Professor Martha A. Fineman named Ruth Bader Ginsburg Lifetime Achievement Award winner
The Association of American Law Schools’ Section on Women in Legal Education has selected Woodruff Professor Martha Albertson Fineman as the next recipient of the Ruth Bader Ginsburg Lifetime Achievement Award. The award will be presented at a ceremony at the section's luncheon at the AALS Annual Meeting. The luncheon will be Thursday, January 5, 2017, in San Francisco, California.
Fineman is the Robert W. Woodruff Professor of Law. An internationally recognized scholar of law and society, Fineman is the most widely cited scholar of family law, and among the most cited scholars writing on critical and feminist theory. Fineman is founder and director of the Feminism and Legal Theory (FLT) Project, which was inaugurated in 1984. Fineman also serves as director of Emory’s Vulnerability and the Human Condition Initiative.
Her scholarly interests revolve around legal regulation of the family and intimacy and the legal implications of universal dependency and vulnerability. Fineman's publications include numerous seminal books—The Autonomy Myth: A Theory of Dependency, The New Press (2004); The Neutered Mother, and The Sexual Family and other Twentieth Century Tragedies, Routledge Press (1995); and The Illusion of Equality: The Rhetoric and Reality of Divorce Reform (1991)—in addition to dozens of journal articles and essays. Her essay in the Yale Journal of Law and Feminism, “The Vulnerable Subject: Anchoring Equality in the Human Condition,” formed the basis of Vulnerability: Reflections on a New Ethical Foundation for Law and Politics, published by Princeton University Press in 2013.
Fineman has received awards for her writing and teaching, including the prestigious Harry Kalven Award for her work on law and society. She has served on several governmental study commissions. She teaches courses and seminars on family law, feminist jurisprudence, law and sexuality, and reproductive issues.
“It is hard to imagine anyone more deserving of this recognition than Martha Fineman,” says Robert A. Schapiro, dean and Asa Griggs Candler Professor of Law. “She is one of the pre-eminent legal scholars of our day, and her work has transformed multiple fields of scholarly inquiry, including legal theory and family law. Her groundbreaking projects are ongoing sources of inspiration and enlightenment for faculty and students at Emory, across the United States, and around the globe. We are honored to have her as a member of the Emory Law community.”
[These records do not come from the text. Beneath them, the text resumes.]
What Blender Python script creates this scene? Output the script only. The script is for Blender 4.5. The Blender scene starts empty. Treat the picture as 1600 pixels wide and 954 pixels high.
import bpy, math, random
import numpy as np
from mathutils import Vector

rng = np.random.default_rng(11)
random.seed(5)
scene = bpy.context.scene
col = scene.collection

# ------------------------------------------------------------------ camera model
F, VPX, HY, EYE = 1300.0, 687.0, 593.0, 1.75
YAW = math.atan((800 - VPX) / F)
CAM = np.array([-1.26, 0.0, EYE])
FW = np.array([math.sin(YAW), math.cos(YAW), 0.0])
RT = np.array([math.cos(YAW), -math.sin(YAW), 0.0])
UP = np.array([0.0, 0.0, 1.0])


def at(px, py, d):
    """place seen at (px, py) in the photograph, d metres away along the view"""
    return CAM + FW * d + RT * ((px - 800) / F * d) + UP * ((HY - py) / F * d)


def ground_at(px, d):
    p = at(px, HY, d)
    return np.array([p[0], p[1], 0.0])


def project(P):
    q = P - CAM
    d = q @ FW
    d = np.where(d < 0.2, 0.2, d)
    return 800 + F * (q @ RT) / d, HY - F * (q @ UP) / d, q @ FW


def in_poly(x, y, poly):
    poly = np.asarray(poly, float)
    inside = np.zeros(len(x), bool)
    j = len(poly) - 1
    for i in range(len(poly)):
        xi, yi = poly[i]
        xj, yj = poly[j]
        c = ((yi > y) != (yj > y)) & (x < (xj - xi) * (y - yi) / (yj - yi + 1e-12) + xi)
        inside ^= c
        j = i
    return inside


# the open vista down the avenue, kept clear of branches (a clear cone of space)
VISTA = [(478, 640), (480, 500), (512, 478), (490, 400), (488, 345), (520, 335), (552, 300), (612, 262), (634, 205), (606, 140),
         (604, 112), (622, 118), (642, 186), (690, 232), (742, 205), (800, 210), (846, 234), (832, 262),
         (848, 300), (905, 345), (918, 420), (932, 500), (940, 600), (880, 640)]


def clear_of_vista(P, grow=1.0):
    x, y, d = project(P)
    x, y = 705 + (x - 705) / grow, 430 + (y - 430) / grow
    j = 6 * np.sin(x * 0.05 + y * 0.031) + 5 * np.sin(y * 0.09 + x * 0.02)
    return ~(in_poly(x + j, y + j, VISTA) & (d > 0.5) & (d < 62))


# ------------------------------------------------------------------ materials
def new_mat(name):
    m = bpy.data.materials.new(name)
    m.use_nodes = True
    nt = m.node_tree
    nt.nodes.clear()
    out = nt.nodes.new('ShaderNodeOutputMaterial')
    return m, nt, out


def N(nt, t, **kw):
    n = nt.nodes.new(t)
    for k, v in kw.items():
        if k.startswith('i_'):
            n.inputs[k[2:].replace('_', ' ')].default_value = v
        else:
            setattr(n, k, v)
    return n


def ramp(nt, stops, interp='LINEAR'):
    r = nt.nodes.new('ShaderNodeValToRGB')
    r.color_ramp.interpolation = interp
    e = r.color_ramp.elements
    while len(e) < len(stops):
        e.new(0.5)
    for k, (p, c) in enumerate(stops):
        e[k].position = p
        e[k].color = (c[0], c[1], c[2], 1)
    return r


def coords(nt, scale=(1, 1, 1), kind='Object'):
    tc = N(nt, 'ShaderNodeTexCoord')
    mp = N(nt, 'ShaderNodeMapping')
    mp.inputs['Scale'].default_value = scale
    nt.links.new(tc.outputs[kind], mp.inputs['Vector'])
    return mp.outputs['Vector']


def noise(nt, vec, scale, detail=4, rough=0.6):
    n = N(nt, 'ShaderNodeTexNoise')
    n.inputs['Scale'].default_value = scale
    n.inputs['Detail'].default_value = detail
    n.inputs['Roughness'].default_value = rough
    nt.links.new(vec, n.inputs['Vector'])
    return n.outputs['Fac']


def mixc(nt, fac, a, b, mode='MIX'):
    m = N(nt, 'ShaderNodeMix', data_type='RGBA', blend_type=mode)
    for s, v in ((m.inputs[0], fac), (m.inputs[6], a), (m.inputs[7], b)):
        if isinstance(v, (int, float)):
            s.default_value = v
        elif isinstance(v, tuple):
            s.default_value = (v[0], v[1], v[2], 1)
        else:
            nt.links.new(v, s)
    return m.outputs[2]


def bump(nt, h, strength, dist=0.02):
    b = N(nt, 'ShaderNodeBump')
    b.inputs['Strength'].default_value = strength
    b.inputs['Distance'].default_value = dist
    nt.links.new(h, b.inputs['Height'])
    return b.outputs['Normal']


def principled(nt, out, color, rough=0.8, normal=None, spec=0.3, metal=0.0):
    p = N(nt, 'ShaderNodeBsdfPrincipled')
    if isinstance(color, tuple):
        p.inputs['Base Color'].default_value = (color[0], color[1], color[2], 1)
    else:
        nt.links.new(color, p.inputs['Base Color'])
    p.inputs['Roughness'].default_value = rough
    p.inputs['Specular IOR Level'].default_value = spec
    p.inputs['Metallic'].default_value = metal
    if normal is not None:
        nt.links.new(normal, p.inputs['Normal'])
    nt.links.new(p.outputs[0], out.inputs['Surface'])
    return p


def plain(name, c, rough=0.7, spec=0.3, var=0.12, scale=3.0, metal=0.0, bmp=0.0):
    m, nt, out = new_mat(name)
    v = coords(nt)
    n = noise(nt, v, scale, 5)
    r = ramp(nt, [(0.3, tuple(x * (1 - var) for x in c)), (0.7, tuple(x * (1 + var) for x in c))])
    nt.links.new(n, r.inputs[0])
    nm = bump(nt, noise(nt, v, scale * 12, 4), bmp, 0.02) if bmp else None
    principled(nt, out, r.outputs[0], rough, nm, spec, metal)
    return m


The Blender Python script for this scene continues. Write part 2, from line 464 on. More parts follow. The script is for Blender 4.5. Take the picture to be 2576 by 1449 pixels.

The Ruth Bader Ginsburg Lifetime Achievement Award honors “an individual who has had a distinguished career of teaching, service, and scholarship for at least 20 years. The recipient should be someone who has impacted women, the legal community, the academy, and the issues that affect women through mentoring, writing, speaking, activism, and by providing opportunities to others.”